Task to complete -
Set down, exactly as written, the lines from the top of the data to the line that holds "COL = scene.collection", and omit the pictures.

### Recorded data

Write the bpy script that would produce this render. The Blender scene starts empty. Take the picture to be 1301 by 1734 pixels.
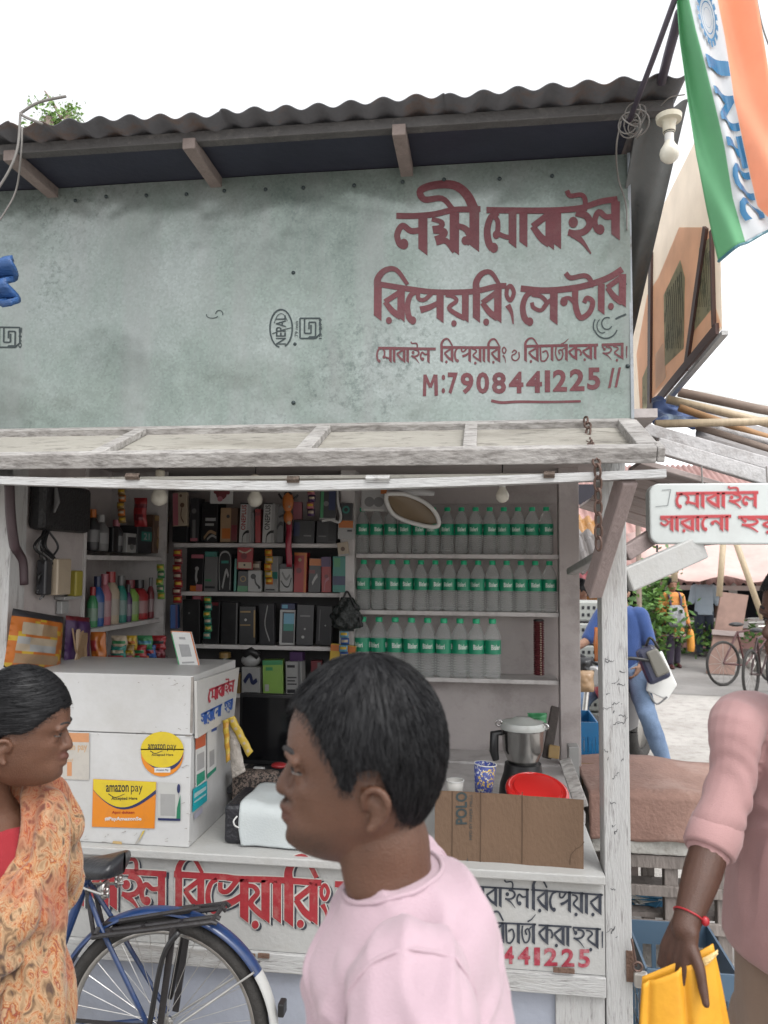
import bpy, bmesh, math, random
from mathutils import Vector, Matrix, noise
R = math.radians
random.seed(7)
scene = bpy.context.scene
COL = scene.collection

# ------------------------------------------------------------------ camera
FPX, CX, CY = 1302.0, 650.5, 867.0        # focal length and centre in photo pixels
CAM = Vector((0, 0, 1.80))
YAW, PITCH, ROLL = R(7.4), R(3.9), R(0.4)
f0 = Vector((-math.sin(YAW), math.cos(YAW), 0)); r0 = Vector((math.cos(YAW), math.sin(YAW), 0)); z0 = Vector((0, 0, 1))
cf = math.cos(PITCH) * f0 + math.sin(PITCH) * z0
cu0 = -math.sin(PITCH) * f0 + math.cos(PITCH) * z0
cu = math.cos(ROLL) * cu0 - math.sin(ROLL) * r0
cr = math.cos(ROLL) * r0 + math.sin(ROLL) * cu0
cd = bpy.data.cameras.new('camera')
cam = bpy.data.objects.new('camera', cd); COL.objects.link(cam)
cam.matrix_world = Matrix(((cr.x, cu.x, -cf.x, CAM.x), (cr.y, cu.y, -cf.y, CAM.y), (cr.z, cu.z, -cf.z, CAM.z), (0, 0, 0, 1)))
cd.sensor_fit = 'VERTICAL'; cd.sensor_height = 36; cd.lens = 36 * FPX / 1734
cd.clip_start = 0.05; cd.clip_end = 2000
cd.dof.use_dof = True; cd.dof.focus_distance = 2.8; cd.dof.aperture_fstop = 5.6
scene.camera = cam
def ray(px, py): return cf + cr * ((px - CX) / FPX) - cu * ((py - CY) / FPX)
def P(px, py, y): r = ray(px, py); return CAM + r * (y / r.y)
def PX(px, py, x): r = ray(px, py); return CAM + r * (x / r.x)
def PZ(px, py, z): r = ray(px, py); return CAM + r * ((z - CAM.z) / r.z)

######

Answer below -
Write the bpy script that would produce this render. The Blender scene starts empty. Take the picture to be 1301 by 1734 pixels.
import bpy, bmesh, math, random
from mathutils import Vector, Matrix, noise
R = math.radians
random.seed(7)
scene = bpy.context.scene
COL = scene.collection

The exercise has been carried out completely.